— START Information provided —
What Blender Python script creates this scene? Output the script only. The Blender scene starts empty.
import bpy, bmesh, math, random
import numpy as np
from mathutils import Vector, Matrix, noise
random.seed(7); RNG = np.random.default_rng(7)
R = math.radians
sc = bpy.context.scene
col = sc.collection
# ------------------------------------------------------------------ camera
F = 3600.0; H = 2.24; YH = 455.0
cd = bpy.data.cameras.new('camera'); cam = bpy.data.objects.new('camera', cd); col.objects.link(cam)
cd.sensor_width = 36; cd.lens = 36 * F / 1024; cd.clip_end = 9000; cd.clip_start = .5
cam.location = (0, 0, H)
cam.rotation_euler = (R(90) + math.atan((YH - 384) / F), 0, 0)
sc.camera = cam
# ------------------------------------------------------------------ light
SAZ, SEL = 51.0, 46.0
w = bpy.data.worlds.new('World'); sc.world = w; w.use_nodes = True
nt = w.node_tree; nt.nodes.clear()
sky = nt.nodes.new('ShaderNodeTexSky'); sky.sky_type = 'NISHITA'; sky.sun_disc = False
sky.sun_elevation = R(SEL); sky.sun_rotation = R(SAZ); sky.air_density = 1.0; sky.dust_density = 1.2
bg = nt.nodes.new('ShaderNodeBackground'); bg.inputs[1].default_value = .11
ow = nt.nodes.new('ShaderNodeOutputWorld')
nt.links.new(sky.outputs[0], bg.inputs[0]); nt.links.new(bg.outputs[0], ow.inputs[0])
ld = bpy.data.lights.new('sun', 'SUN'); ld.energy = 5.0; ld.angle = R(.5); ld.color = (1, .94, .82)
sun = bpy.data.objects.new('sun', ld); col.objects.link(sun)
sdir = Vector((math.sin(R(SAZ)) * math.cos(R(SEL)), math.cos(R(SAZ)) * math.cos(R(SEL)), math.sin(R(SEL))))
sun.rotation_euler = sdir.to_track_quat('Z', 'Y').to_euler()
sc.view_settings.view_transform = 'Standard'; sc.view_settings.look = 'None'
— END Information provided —
- **What the exercise asks**:
Reproduce all of the data exactly as given.

- **Response to this exercise**:
What Blender Python script creates this scene? Output the script only. The Blender scene starts empty.
import bpy, bmesh, math, random
import numpy as np
from mathutils import Vector, Matrix, noise
random.seed(7); RNG = np.random.default_rng(7)
R = math.radians
sc = bpy.context.scene
col = sc.collection
# ------------------------------------------------------------------ camera
F = 3600.0; H = 2.24; YH = 455.0
cd = bpy.data.cameras.new('camera'); cam = bpy.data.objects.new('camera', cd); col.objects.link(cam)
cd.sensor_width = 36; cd.lens = 36 * F / 1024; cd.clip_end = 9000; cd.clip_start = .5
cam.location = (0, 0, H)
cam.rotation_euler = (R(90) + math.atan((YH - 384) / F), 0, 0)
sc.camera = cam
# ------------------------------------------------------------------ light
SAZ, SEL = 51.0, 46.0
w = bpy.data.worlds.new('World'); sc.world = w; w.use_nodes = True
nt = w.node_tree; nt.nodes.clear()
sky = nt.nodes.new('ShaderNodeTexSky'); sky.sky_type = 'NISHITA'; sky.sun_disc = False
sky.sun_elevation = R(SEL); sky.sun_rotation = R(SAZ); sky.air_density = 1.0; sky.dust_density = 1.2
bg = nt.nodes.new('ShaderNodeBackground'); bg.inputs[1].default_value = .11
ow = nt.nodes.new('ShaderNodeOutputWorld')
nt.links.new(sky.outputs[0], bg.inputs[0]); nt.links.new(bg.outputs[0], ow.inputs[0])
ld = bpy.data.lights.new('sun', 'SUN'); ld.energy = 5.0; ld.angle = R(.5); ld.color = (1, .94, .82)
sun = bpy.data.objects.new('sun', ld); col.objects.link(sun)
sdir = Vector((math.sin(R(SAZ)) * math.cos(R(SEL)), math.cos(R(SAZ)) * math.cos(R(SEL)), math.sin(R(SEL))))
sun.rotation_euler = sdir.to_track_quat('Z', 'Y').to_euler()
sc.view_settings.view_transform = 'Standard'; sc.view_settings.look = 'None'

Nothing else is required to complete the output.